What needs to be done: Begin with the first line of the material and write out each line exactly, ending with the line that contains "from mathutils import Matrix, Vector". Pictures are not part of the copy.

Data section:
* * * *
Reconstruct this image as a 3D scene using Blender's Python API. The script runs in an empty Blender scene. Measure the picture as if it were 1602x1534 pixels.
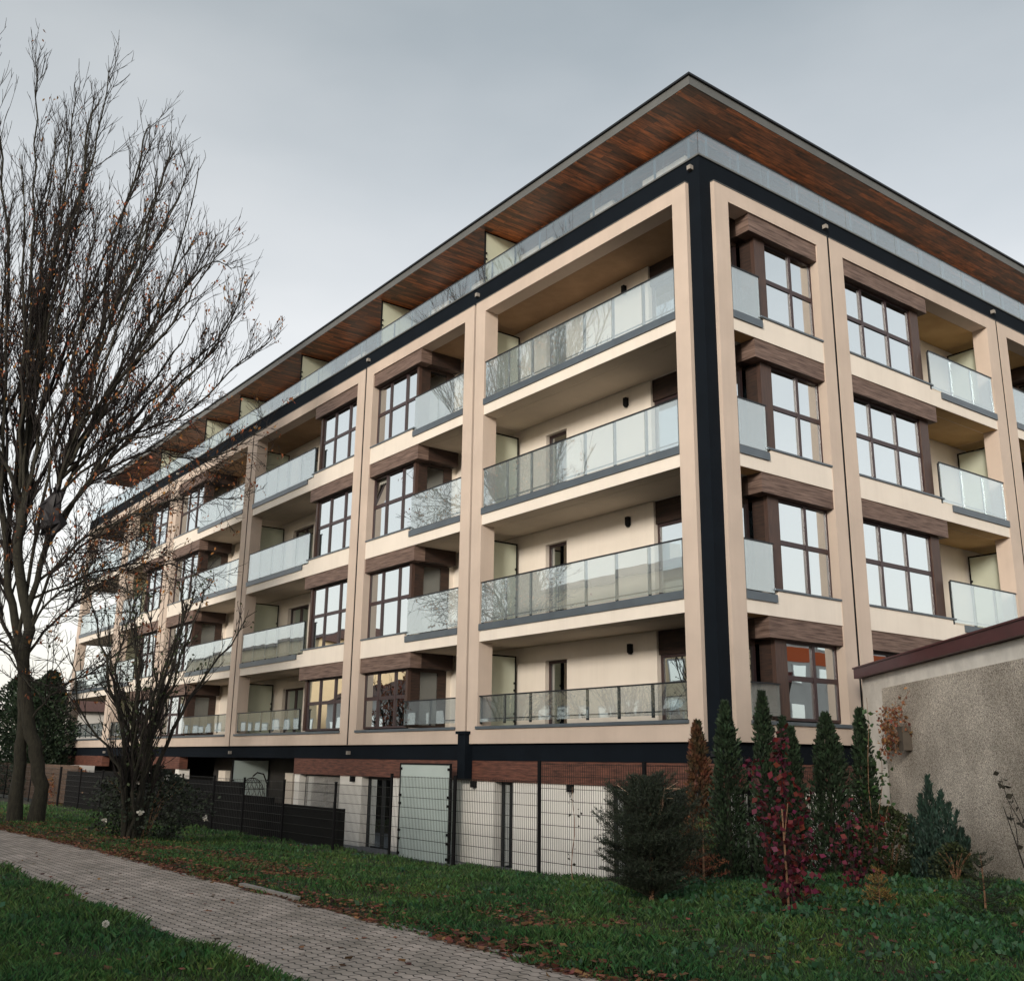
import bpy, math, random
import numpy as np
from mathutils import Matrix, Vector

rad = math.radians
SC = bpy.context.scene
COL = SC.collection
ZO = 1.7            # the building is laid out around eye level; the path lies 1.7 m below it

# ------------------------------------------------------------------ camera
cam_d = bpy.data.cameras.new('camera')
cam = bpy.data.objects.new('camera', cam_d)
COL.objects.link(cam)
cam_d.sensor_fit = 'HORIZONTAL'
cam_d.sensor_width = 36
cam_d.lens = 1598 / 1602 * 36
cam_d.clip_start = 0.1
cam_d.clip_end = 2000
CR = Vector((0.60373, 0.79709, 0.01209)); CU = Vector((0.19679, -0.16372, 0.96668)); CF = Vector((-0.77251, 0.58124, 0.25571))
CP = Vector((13.101, -14.750, ZO))
m = Matrix(((CR.x, CU.x, -CF.x, CP.x), (CR.y, CU.y, -CF.y, CP.y), (CR.z, CU.z, -CF.z, CP.z), (0, 0, 0, 1)))
cam.matrix_world = m
SC.camera = cam

# ------------------------------------------------------------------ world, sun, exposure
SUN_AZ = Vector((0.52, -0.85, 0))          # towards the sun
SUN_EL = rad(15)
W = bpy.data.worlds.new('World'); SC.world = W; W.use_nodes = True
nt = W.node_tree; nt.nodes.clear()
def wn(t, **k):
    n = nt.nodes.new(t)
    for a, b in k.items(): setattr(n, a, b)
    return n
sky = wn('ShaderNodeTexSky', sky_type='NISHITA', sun_disc=False)
sky.sun_elevation = SUN_EL
sky.sun_rotation = math.atan2(SUN_AZ.x, SUN_AZ.y)
sky.dust_density = 3
bg1 = wn('ShaderNodeBackground'); bg1.inputs[1].default_value = 0.05
tc = wn('ShaderNodeTexCoord'); sep = wn('ShaderNodeSeparateXYZ')
nz = wn('ShaderNodeTexNoise'); nz.inputs['Scale'].default_value = 2.1; nz.inputs['Detail'].default_value = 5; nz.inputs['Roughness'].default_value = .45
mp = wn('ShaderNodeMapping'); mp.inputs['Scale'].default_value = (1, 1, 2.6)
ramp = wn('ShaderNodeValToRGB')
e = ramp.color_ramp.elements
e[0].position = 0.0; e[0].color = (.78, .73, .67, 1)
e[1].position = 1.0; e[1].color = (.20, .235, .25, 1)
for p_, c_ in ((.20, (.75, .72, .675, 1)), (.36, (.625, .61, .58, 1)), (.50, (.46, .465, .45, 1)), (.66, (.28, .30, .295, 1))):
    q_ = e.new(p_); q_.color = c_
add = wn('ShaderNodeMath', operation='MULTIPLY_ADD'); add.inputs[1].default_value = .34
sub = wn('ShaderNodeMath', operation='ADD'); sub.inputs[1].default_value = -.17
bg2 = wn('ShaderNodeBackground'); bg2.inputs[1].default_value = 0.96
ads = wn('ShaderNodeAddShader'); out = wn('ShaderNodeOutputWorld')
L = nt.links.new
L(tc.outputs['Generated'], sep.inputs[0]); L(tc.outputs['Generated'], mp.inputs[0]); L(mp.outputs[0], nz.inputs[0])
L(nz.outputs[0], add.inputs[0]); L(sep.outputs[2], sub.inputs[0]); L(sub.outputs[0], add.inputs[2]); L(add.outputs[0], ramp.inputs[0])
L(ramp.outputs[0], bg2.inputs[0]); L(sky.outputs[0], bg1.inputs[0])
L(bg1.outputs[0], ads.inputs[0]); L(bg2.outputs[0], ads.inputs[1]); L(ads.outputs[0], out.inputs[0])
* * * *
Exercise result:
Reconstruct this image as a 3D scene using Blender's Python API. The script runs in an empty Blender scene. Measure the picture as if it were 1602x1534 pixels.
import bpy, math, random
import numpy as np
from mathutils import Matrix, Vector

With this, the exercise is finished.